Out of 35 regional and peer private universities, 23 have had an increase in applications while 12 (including IC) have had a decrease. IC ranks 33rd.

Out of 35 schools, 16 have lowered their acceptance rate to become more competitive and 19 (including IC) have increased their acceptance rate to become more competitive.

Out of 35 schools, 16 have increased or maintained their yields while 19 schools have decreased yields. IC ranks 20th. IC is only one of four schools examined with negative trends across all categories.

One of these success stories is Alfred University in Alfred, New York. In the past five years, applications to Alfred have increased 17%. Alfred has undergone an aggressive marketing campaign at local high schools and “their own backyard.” When I asked about how they are planning to deal with dropping regional enrollment, Michael Kozlowski, the Executive Director of Marketing and Communication, said, “Two words: keep growing.” Alfred’s Vice President of Enrollment, Jonathan Kent, explained how Alfred has a plan for steady and sustained growth, and much of the conversation focused on how to improve the value of their university and the student-faculty relationship.

Why are some schools like Alfred showing such positive trends while other schools with more resources, like IC, are struggling?
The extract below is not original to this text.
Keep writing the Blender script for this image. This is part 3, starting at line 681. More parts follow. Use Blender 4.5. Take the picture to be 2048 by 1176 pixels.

Have applications dropped due to the school’s reputation in the wake of President Tom Rochon and the protests? Did then hiring a president who has pleaded no contest to sexual abuse have an impact? Have applications dropped due to recent turnover at the administrative level? More importantly, if IC has a reputation problem, or is suffering from losing key figures in the administration, how will resizing the school improve that?  

In looking at the past 20 years of total applications, acceptance rates and yields at IC, 2014–15 seems to be an important pivot where all three of those trends move in negative directions and have largely continued that way. What happened then and what has continued to happen since 2014? The administration seems to have chosen to resize as the solution when we haven’t even identified the problem.